Prediction of molecular dipole moments from bond moments: testing of the method by DFT calculations on isolated molecules

Abstract

The well-known principle of vector addition of bond moments, used as standard approximation when interpreting and predicting the experimental dipole moments, has been now checked on the calculated moments of isolated molecules with the accuracy not attainable by measurements in solution. Chloro derivatives of adamantane 1a–3a and 1,4-derivatives of bicyclo[2.2.2]octane 4–16 were used as model compounds: their dipole moments were calculated at the levels B3LYP/6-311+G(d,p) and B3LYP/AUG-cc-pVTZ//B3LYP/6-311+G(d,p). In the case of two collinear dipoles, the resulting dipole moments were always slightly greater than the additive values but the additive approximation would be sufficient for practical purposes. The small difference can be explained by mutual induction of the two dipoles and can be roughly estimated by simple electrostatic calculation in spite of several uncertain parameters.

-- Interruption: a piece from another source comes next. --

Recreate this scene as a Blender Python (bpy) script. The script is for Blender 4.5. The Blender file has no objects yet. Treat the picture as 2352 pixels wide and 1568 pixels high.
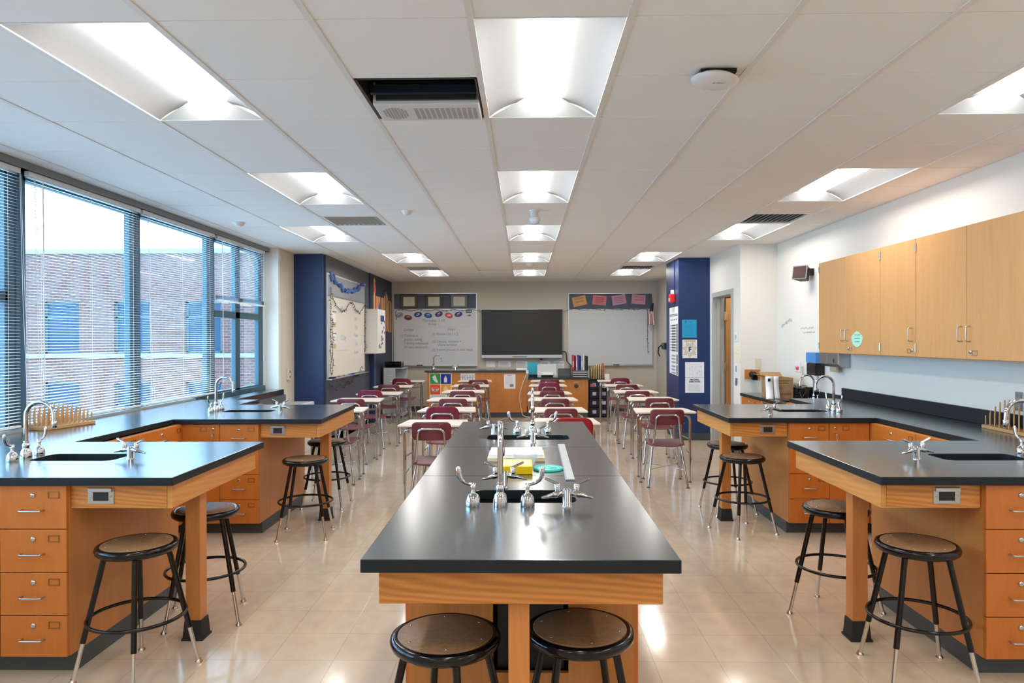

The same applies to the adamantane derivatives 2a and 3a, in agreement with previous experiments in solution. In the case of the unsymmetrical CH2Cl groups in bicyclooctane derivatives 13–16, the additive values are always too great since the group moment does not lie exactly in the C–Cl bond. Nevertheless, the principle of vector addition can be used even in this case when an empirically determined group moment is used instead of a bond moment. Summarizing, the vector addition of bond moments is not exact theoretically but can be used rather broadly with a precision comparable to the accuracy of the experimental dipole moments estimated from solution measurements.